Words just aren’t enough for Caroline Polachek
Arriving onstage at a soldout Roadrunner to the sound of a ticking metronome that gave way to bloopy electronics Saturday night, Caroline Polachek took the microphone as the aptly titled “Welcome to My Island” began, opened her mouth, and let a sound come out that refused to be bound by language. It was a preview of what was to come over the next hour and a half, as Polachek trafficked in wordless vocals in song after song, the swirl of emotions so volatile inside the singer that they came out in inarticulate ways.
But they were only inarticulate in the literal sense. Polachek made the emotional hearts of her songs clear, even when words were insufficient. She routinely slipped from her more conversational alto into an upper register, a tendency that would have been simple vocal gymnastics from a lot of other singers. In Polachek’s hands, it was simply a way of transcending more earthbound feelings and reaching for something more ineffable.
It wasn’t as though her more straightforward lyrical expression was lacking, though. “Ocean of Tears” posited the title phrase as “the only thing that’s separating you and me tonight,” and the upbeat yearning of “So Hot You’re Hurting My Feelings” captured a feeling that resonated with anyone who’s pined for someone seemingly unattainable. And “Hit Me Where It Hurts” was both slithery and sad.

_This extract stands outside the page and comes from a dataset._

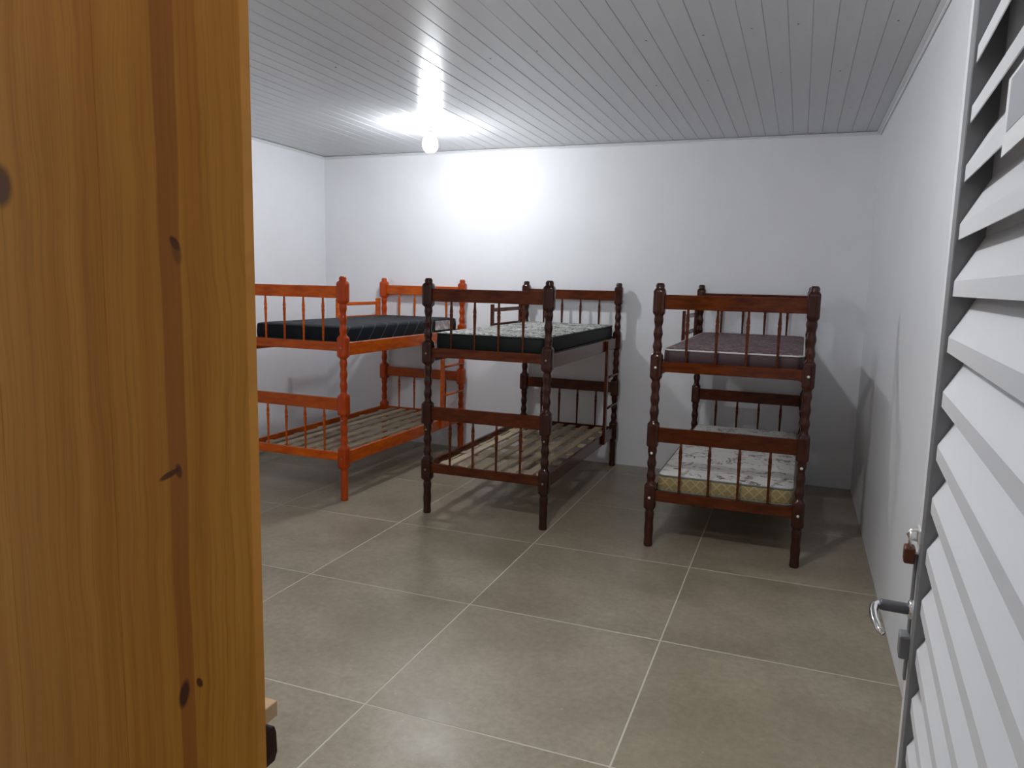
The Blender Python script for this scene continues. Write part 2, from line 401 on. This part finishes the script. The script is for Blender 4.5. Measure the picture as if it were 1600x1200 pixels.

The result was like Imogen Heap breaking out of her electronic laboratory or Dido returning to the rhythmic trip-hop vibe of her debut after a quarter century of technological advancements. The latter artist (who was featured on the recorded version of “Fly to You”) seemed to be a particular touchstone, with Polachek’s vocals having much the same soothing sexiness whether on a glitchy, hooded dance track like “Bunny is a Rider” or on “Crude Drawing of an Angel.”
More than anything, Polachek knew how to use her voice in concert with the music for maximum effect. Against the zippy, snapping drumbeat and thumping bass of “I Believe,” her vocals remained slow and deliberate even after she accidentally knocked her microphone over mid-song. (“At least you know it’s on, right?,” she quipped.) And she made the vaguely Celtic, vaguely military, vaguely English-folk swirl of “Butterfly Net” dramatic without ever raising her voice. It was marvelous, no additional vocal weaponry necessary.
Appearing almost exclusively as negative space in front of a backlit, pixelated background, opener George Clanton was like M83 with jeans and on a tight budget. The density of his laptop-and-live-drum tracks and heavily reverbed vocals were designed to overwhelm, with every note an electronic sunrise.